Where a line holds the string "from", return that line.

● Collected data:
----
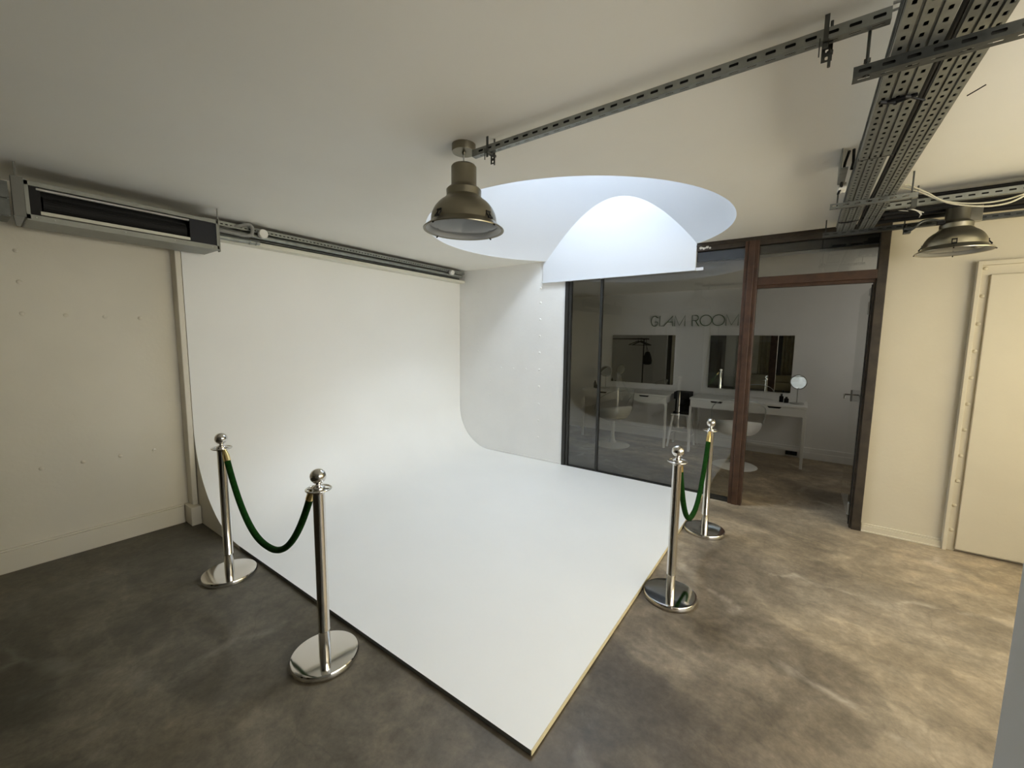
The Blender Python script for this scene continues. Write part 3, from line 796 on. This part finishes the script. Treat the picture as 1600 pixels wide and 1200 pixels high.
# ================================================================== AIR CONDITIONING UNIT
ax0, ax1, ay0, ay1, az0, az1 = -3.905, -2.988, -.364, -.070, 2.138, 2.348
ac = thing('air_conditioner', (-3.45, -.2, az0), 'long grey ceiling-hung air unit with an open black outlet over the rivet wall', 'air conditioner')
b = MB().box((ax0, ay1 - .01, az0), (ax1, ay1, az1)).box((ax0, ay0, az1 - .008), (ax1, ay1, az1)).box((ax0, ay0, az0), (ax1, ay1, az0 + .008))
b.box((ax0, ay0, az0), (ax0 + .008, ay1, az1)).box((ax1 - .008, ay0, az0), (ax1, ay1, az1))
b.build('casing', M['unit'], ac, bevel=.002)
b = MB().box((ax0, ay0 - .004, az1 - .024), (ax1, ay0 + .012, az1)).box((ax0, ay0 - .004, az0 + .002), (ax1, ay0 + .012, az0 + .030)).box((ax0, ay0 - .004, az0), (ax0 + .016, ay0 + .012, az1)).box((ax1 - .014, ay0 - .004, az0), (ax1, ay0 + .012, az1))
b.box((ax0, ay0 - .012, az0 - .004), (ax1, ay0 + .004, az0 + .004)); b.build('front_frame', M['unit'], ac, bevel=.001)
MB().box((ax0 + .01, ay0 + .13, az0 + .01), (ax1 - .01, ay0 + .14, az1 - .01)).box((ax0 + .016, ay0 + .012, az0 + .03), (ax0 + .06, ay0 + .13, az1 - .024)).build('outlet_cavity', M['black'], ac)
MB().box((ax1 - .17, ay0 + .006, az0 + .03), (ax1 - .014, ay0 + .02, az1 - .024)).build('blank_plate', M['navy'], ac)
fan = MB().lathe([(.045, ax0 + .07), (.045, ax1 - .18)], (0, ay0 + .075, az0 + .105), 28, 'x')
for k in range(28):
    a = 2 * PI * k / 28
    fan.box((ax0 + .07, ay0 + .075 + .05 * math.cos(a) - .0015, az0 + .105 + .05 * math.sin(a) - .0015), (ax1 - .18, ay0 + .075 + .05 * math.cos(a) + .0015, az0 + .105 + .05 * math.sin(a) + .0015))
fan.build('blower_drum', M['black'], ac)
MB().box((ax0 + .055, ay0 + .008, az0 + .038), (ax1 - .168, ay0 + .05, az0 + .058)).build('lower_vane', M['cream_plastic'], ac, bevel=.002)
MB().box((ax0 + .045, ay0 + .010, az1 - .040), (ax1 - .168, ay0 + .03, az1 - .028)).build('upper_vane', M['grey_alu'], ac, bevel=.002)
b = MB().box((ax0 - .045, ay0 - .012, az0 + .01), (ax0 - .001, ay0 + .02, az1 + .01))
b.hexa([(ax0 - .040, ay0 - .004, az0 - .045), (ax0 - .026, ay0 - .004, az0 - .045), (ax0 - .026, ay0 + .004, az0 - .045), (ax0 - .040, ay0 + .004, az0 - .045), (ax0 - .048, ay0 - .006, az0 + .01), (ax0 - .006, ay0 - .006, az0 + .01), (ax0 - .006, ay0 + .01, az0 + .01), (ax0 - .048, ay0 + .01, az0 + .01)])
b.box((ax0 - .03, ay0, az1), (ax0 - .022, ay0 + .006, H)); b.build('hanging_bracket', M['bracket'], ac)
MB().box((ax1 - .0, ay0 - .006, az0 - .01), (ax1 + .006, ay0 + .03, az1 + .012)).tube([(ax1 + .003, ay0 + .01, az1), (ax1 + .003, ay0 + .01, H)], .005, 8).build('end_bracket', M['unit'], ac)
for x in (-3.87, -3.80, -3.5, -3.25, -3.03): MB().dome((x, ay0 - .004, az0 + .016), .004, 'y', -1).build('screw', M['grey_alu'], ac)
t = thing('cable_tray', (-4.6, -.25, 2.14), 'dark slotted tray entering from the left edge beside the air unit', 'cable tray', 'perforated cable trays')
b = MB()
for k in range(4): b.strip((-5.2, -.352 + .012 * (k % 2), 2.145 + .046 * k), (1, 0, 0), (0, 0, 1), 1.24, .044, .06, .036, .014)
b.box((-5.2, -.352, 2.140), (-3.96, -.15, 2.144))
b.build('tray_sheet', M['galv_dark'], t)
MB().box((-5.19, -.335, 2.146), (-3.965, -.16, 2.32)).build('hole_shade_fill', M['black'], t)  # black fill in place of the dark inside the slotted tray
b = MB()
for x in (-4.9, -4.2): MB().box((x, -.30, 2.318), (x + .02, -.28, H)).build('drop_rod', M['galv_dark'], t)

# ================================================================== INSIDE THE GLASS-FRONTED ROOM
def make_desk(y0, y1, label):
    x0, x1 = 1.66, 2.26
    t = thing('dressing_table', ((x0 + x1) / 2, (y0 + y1) / 2, 0), label, 'dressing table', 'white dressing tables')
    MB().box((x0, y1, .735), (x1, y0, .760)).build('table_top', M['white'], t, bevel=.003)
    MB().box((x0 + .02, y1 + .03, .640), (x1 - .02, y0 - .03, .736)).build('body', M['white'], t)
    w = (y0 - y1 - .03) / 2
    for k in range(2):
        ya = y0 - .012 - k * (w + .006); yb = ya - w
        ym = (ya + yb) / 2
        # drawer front with a cut-out grip at its top edge
        o = [(ya, .632), (ya, .731), (ym + .075, .731), (ym + .058, .712), (ym - .058, .712), (ym - .075, .731), (yb, .731), (yb, .632)]
        vs = [(x0 + .001, y, z) for y, z in o] + [(x0 + .018, y, z) for y, z in o]
        fs = [tuple(range(8)), tuple(range(15, 7, -1))] + [(i, i + 8, (i + 1) % 8 + 8, (i + 1) % 8) for i in range(8)]
        dr = MB().add(vs, fs).build('drawer', M['white'], t)
        MB().box((x0 + .0185, ym - .075, .705), (x0 + .021, ym + .075, .733)).build('grip_slot', M['black'], dr)
    for (x, y) in ((x0 + .018, y0 - .018), (x0 + .018, y1 + .018), (x1 - .018, y0 - .018), (x1 - .018, y1 + .018)):
        MB().box((x - .015, y - .015, 0), (x + .015, y + .015, .64)).build('leg', M['white'], t, bevel=.002)
    MB().box((x1 - .025, y1 + .03, .09), (x1 - .012, y0 - .03, .125)).build('cable_shelf', M['white'], t)
    return t
make_desk(-1.095, -2.405, 'white two-drawer dressing table under the left wall mirror')
make_desk(-2.700, -4.010, 'white two-drawer dressing table under the right wall mirror')

def wall_mirror(y0, y1, z0, z1, label):
    t = thing('wall_mirror', (2.285, (y0 + y1) / 2, z0), label, 'mirror', 'frameless mirrors over the dressing tables')
    lean = .006
    MB().hexa([(2.262, y1, z0), (2.268, y1, z0), (2.268, y0, z0), (2.262, y0, z0), (2.262 + lean, y1, z1), (2.268 + lean, y1, z1), (2.268 + lean, y0, z1), (2.262 + lean, y0, z1)]).build('mirror_glass', M['mirror'], t)
    MB().hexa([(2.2685, y1 + .004, z0 + .004), (2.2765, y1 + .004, z0 + .004), (2.2765, y0 - .004, z0 + .004), (2.2685, y0 - .004, z0 + .004), (2.2685 + lean, y1 + .004, z1 - .004), (2.2765 + lean, y1 + .004, z1 - .004), (2.2765 + lean, y0 - .004, z1 - .004), (2.2685 + lean, y0 - .004, z1 - .004)]).build('backing', M['white'], t)
    for y in (y0 - .25, y1 + .25):
        MB().box((2.258, y - .012, z0 - .008), (2.288, y + .012, z0 + .004)).build('clip', M['grey_alu'], t)
wall_mirror(-1.330, -2.325, .855, 1.615, 'frameless rectangular wall mirror on the left, showing the black clothes rail')
wall_mirror(-2.815, -3.820, .855, 1.612, 'frameless rectangular wall mirror on the right, beside the brown steel post')

# GLAM ROOM lettering: thin unlit tube letters
sg = thing('wall_sign', (2.27, -2.5, 1.75), 'thin unlit green tube lettering reading GLAM ROOM on the back wall', 'sign')
zB, zH = 1.754, .152
def arc(cx, cy, rx, ry, a0, a1, n=24): return [(cx + rx * math.cos(math.radians(a0 + (a1 - a0) * i / n)), cy + ry * math.sin(math.radians(a0 + (a1 - a0) * i / n))) for i in range(n + 1)]
LET = {
    'G': [arc(.50, .5, .48, .5, 42, 330) + [(.93, .42), (.55, .42)]],
    'L': [[(.1, 1), (.1, 0), (.9, 0)]],
    'A': [[(0, 0), (.96, 1), (.96, 0)], [(.42, .40), (.94, .40)]],
    'M': [[(.02, 0), (.04, 1), (.46, .02), (.97, 1), (.97, 0)]],
    'R': [[(.05, 0), (.05, 1), (.55, 1)] + arc(.55, .75, .36, .25, 85, -85, 12) + [(.05, .5), (.5, .5), (.98, 0)]],
    'O': [arc(.5, .5, .5, .5, 0, 360, 32)],
}
for ch, ya, yb in (('G', -1.951, -2.061), ('L', -2.076, -2.150), ('A', -2.145, -2.283), ('M', -2.302, -2.455), ('R', -2.547, -2.644), ('O', -2.661, -2.815), ('O', -2.823, -2.981), ('M', -2.997, -3.157)):
    b = MB()
    for st in LET[ch]:
        b.tube([(2.258, ya + (yb - ya) * u, zB + zH * v) for u, v in st], .0055, 8)
    for u, v in (LET[ch][0][0], LET[ch][0][-1]):
        b.lathe([(.004, 0), (.004, .034)], (2.256, ya + (yb - ya) * u, zB + zH * v), 8, 'x')
    b.build('letter', M['neon'], sg, smooth=60)
for y in (-2.18, -2.80): MB().tube([(2.285, y, 1.752), (2.284, y + .005, 1.69), (2.284, y - .01, 1.60), (2.280, y + .03, 1.2), (2.27, y + .06, .86)], .002, 6).build('feed_wire', M['cable_white'], sg)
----
● Finished task:
The Blender Python script for this scene continues. Write part 3, from line 796 on. This part finishes the script. Treat the picture as 1600 pixels wide and 1200 pixels high.
t = thing('cable_tray', (-4.6, -.25, 2.14), 'dark slotted tray entering from the left edge beside the air unit', 'cable tray', 'perforated cable trays')